HOUSTON — The Soyuz TMA-22 spacecraft delivered three U.S. and Russian astronauts to the International Space Station early Nov. 16, briefly restoring the orbiting science laboratory to full six-person operations for the first time in two months.

Dan Burbank, who will take command of Expedition 30 later this month, Anton Shkaplerov and Anatoly Ivanishin were greeted by U.S. station commander Mike Fossum and flight engineers Sergey Volkov and Satoshi Furukawa.

The automated linkup between the Soyuz 28 mission crew and the Poisk docking module on the station’s Russian segment unfolded at 12:24 a.m. EST as the two spacecraft flew nearly 250 mi. over the South Pacific. The mission was launched two days earlier from the Baikonur Cosmodrome in Kazakhstan.
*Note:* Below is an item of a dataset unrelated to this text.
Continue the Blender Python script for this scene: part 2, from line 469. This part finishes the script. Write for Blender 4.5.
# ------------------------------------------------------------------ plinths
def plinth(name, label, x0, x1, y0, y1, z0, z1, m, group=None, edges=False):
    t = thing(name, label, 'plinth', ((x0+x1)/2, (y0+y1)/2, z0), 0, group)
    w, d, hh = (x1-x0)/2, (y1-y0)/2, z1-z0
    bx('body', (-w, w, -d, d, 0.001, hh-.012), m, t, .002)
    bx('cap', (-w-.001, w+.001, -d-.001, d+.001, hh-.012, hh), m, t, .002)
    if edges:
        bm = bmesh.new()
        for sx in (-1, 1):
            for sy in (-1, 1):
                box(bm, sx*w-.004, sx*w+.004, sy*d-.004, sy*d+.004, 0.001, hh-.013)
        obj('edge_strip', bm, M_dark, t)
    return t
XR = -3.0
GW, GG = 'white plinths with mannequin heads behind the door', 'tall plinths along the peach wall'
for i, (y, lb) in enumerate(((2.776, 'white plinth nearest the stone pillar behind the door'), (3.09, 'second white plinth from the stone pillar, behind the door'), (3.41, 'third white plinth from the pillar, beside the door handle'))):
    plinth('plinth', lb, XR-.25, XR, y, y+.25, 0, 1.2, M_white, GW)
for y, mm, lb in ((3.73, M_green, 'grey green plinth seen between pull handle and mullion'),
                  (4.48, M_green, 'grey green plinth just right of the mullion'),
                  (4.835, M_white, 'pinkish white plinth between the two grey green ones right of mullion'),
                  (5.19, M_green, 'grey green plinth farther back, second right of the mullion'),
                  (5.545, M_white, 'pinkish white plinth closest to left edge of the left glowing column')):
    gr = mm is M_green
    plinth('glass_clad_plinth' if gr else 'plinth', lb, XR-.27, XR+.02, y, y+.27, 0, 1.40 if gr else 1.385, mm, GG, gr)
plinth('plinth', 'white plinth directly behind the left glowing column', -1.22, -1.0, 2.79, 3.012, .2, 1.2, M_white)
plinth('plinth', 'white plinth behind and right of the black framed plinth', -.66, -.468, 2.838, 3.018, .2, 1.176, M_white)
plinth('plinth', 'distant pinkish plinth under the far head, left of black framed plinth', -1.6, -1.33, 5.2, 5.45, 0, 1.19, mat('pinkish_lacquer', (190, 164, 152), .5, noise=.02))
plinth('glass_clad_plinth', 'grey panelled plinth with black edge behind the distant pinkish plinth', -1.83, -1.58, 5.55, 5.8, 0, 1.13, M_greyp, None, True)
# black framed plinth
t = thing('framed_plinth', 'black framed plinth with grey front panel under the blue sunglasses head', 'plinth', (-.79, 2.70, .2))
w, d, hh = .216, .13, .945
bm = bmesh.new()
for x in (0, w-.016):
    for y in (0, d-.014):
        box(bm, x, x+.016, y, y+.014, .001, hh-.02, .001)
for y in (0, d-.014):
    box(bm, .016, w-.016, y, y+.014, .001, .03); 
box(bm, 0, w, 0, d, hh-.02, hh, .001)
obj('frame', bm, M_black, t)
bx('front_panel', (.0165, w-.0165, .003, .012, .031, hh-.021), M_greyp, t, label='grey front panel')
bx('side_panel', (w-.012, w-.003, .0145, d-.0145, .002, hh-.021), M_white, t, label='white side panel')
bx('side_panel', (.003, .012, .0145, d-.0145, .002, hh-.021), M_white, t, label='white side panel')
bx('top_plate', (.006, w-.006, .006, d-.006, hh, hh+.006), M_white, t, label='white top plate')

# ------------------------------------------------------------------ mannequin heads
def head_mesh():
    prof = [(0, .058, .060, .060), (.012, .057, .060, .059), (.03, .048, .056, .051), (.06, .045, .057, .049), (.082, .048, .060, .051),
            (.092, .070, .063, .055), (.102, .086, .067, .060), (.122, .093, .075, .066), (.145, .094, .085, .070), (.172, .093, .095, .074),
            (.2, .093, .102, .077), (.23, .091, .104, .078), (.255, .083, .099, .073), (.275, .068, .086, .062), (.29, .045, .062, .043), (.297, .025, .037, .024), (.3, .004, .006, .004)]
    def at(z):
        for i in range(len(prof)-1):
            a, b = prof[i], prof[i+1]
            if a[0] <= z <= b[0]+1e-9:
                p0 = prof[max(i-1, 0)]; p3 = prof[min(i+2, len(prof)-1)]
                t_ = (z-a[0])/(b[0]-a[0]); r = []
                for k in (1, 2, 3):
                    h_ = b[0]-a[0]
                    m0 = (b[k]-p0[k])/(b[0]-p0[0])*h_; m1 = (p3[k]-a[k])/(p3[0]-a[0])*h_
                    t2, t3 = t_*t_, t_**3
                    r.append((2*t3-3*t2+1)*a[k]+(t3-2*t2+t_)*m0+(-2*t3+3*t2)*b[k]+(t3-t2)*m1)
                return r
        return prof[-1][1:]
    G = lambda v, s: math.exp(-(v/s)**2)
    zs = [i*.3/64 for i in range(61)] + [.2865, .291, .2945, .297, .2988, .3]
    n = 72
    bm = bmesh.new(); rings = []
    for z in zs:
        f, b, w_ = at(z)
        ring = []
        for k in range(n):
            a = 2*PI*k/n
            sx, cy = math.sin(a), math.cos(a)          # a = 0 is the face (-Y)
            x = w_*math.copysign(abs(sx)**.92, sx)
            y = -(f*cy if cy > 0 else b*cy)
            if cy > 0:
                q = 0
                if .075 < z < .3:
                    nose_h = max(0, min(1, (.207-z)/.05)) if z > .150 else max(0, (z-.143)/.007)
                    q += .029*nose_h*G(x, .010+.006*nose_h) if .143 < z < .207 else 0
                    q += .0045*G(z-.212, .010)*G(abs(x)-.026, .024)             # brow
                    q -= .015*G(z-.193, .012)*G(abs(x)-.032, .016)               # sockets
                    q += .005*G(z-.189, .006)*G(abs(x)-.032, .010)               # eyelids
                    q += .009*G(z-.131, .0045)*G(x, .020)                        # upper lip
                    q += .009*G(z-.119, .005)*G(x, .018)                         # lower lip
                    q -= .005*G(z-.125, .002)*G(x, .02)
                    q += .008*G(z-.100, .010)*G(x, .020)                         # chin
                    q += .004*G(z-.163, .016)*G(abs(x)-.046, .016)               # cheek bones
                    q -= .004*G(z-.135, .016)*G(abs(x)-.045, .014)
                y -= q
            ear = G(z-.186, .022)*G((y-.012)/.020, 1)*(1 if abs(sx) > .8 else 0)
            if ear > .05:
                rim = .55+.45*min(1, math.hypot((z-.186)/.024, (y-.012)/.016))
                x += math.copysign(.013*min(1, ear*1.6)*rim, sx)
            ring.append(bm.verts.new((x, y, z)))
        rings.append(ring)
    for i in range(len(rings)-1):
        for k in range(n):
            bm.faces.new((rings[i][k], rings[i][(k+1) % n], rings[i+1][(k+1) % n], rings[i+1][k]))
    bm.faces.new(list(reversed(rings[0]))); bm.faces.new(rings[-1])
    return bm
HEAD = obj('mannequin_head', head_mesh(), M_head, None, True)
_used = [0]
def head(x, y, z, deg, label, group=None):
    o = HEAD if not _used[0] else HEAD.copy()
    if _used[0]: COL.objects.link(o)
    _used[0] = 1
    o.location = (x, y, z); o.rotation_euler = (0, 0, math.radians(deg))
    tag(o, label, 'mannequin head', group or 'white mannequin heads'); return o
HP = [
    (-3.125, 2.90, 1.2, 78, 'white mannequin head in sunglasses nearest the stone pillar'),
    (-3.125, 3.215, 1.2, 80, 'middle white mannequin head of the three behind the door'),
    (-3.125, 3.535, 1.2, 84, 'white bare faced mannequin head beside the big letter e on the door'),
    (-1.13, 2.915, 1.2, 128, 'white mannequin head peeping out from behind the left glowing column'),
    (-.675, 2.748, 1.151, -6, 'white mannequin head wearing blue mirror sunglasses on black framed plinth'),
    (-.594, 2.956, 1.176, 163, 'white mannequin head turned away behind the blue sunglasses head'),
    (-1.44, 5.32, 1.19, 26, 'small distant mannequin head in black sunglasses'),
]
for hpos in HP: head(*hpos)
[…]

Fossum, Volkov and Furukawa are scheduled to depart the station after six days of crew handover activities, descending in the Soyuz 27 mission spacecraft into Kazakhstan after 167 days in space.

The shorter-than-usual transition was prompted by the Aug. 24 loss of the cargo version of the Soyuz launcher with a Progress supply craft.

The mishap prompted a two-month delay in the launching of the latest crew mission while Russia devised a recovery plan. Early in the aftermath of the Progress loss, the U.S.-led, 15-nation station partnership prepared for a possible late-November evacuation of the station.

Sustained six-person operations are scheduled to resume in late December, when three U.S., Russian and European crewmembers arrive on the Soyuz 29 mission.